John Conway knows the exact width of airplane aisles (15 inches). He also personally knows the Transportation Security Administration operations manager at Chicago’s O’Hare Airport. That’s because Conway has spent the last decade transporting extremely sensitive detector equipment in commercial airline cabins.
“We have a long history of shipping particle detectors through commercial carriers and having them arrive broken,” said Conway, who is a physicist at the University of California, Davis. “So in 2007 we decided to start carrying them ourselves. Our equipment is our baby, so who better to transport it than the people whose work depends on it?”
Their instrument isn’t musical, but it’s just as fragile and irreplaceable as a vintage Italian cello, and it travels the same way. Members CMS (Compact Muon Solenoid) experiment collaboration tested different approaches for shipping the instrument by embedding accelerometers in the packages.
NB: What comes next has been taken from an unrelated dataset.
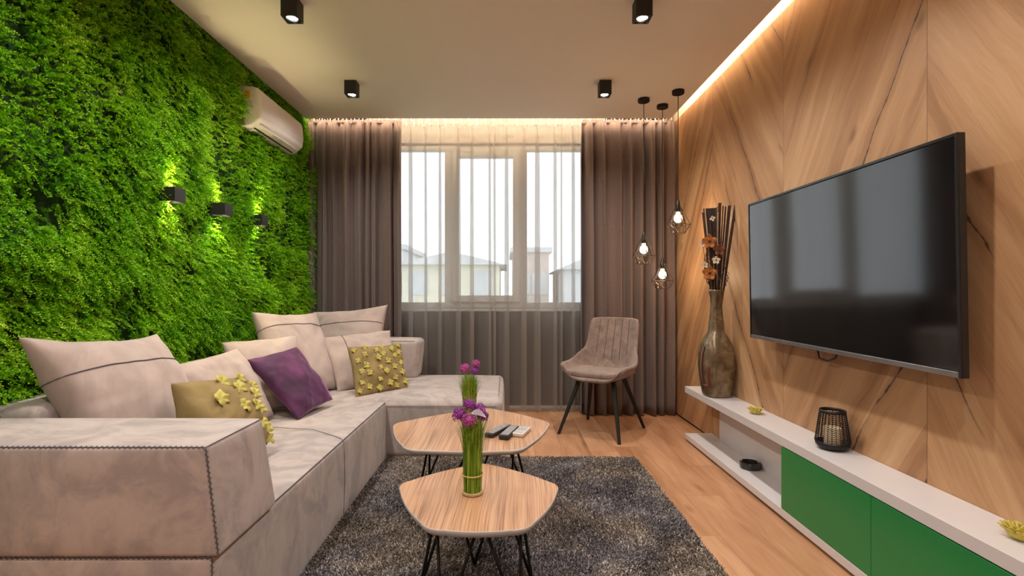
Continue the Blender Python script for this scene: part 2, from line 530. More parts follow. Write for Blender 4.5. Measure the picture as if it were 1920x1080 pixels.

Their best method for safety and cost-effectiveness? Reserving a seat on the plane for the delicate cargo.
This November Conway accompanied parts of the new CMS pixel detector from Fermilab in Chicago, Illinois, to CERN in Geneva, Switzerland. The pixels are very thin silicon chips mounted inside a long cylindrical tube. This new part will sit in the heart of the CMS experiment and record data from the high-energy particle collisions generated by the Large Hadron Collider.
“It functions like the sensor inside a digital camera,” Conway said, “except it has 45 megapixels and takes 40 million pictures every second.”
Scientists and engineers assembled and tested these delicate silicon disks at Fermilab before Conway and two colleagues escorted them to Geneva. The development and construction of the component pieces took place at the Department of Energy’s Fermilab and universities around the United States.
Conway and his colleagues reserved each custom-made container its own economy seat and then accompanied these precious packages through check-in, security and all the way to their final destination at CERN. And although these packages did not leave Fermilab through the shipping department, each carried its own official paperwork.
“We’d get a lot of weird looks when rolling them onto the airplane,” Conway says. “One time the flight crew kept joking that we were transporting dinosaur eggs.”
After four trips by three people across the Atlantic, all 12 components of the U.S.-built pixel detectors are at CERN and ready for integration with their European counterparts. This winter the completed new pixel detector will replace its time-worn predecessor currently inside the CMS detector.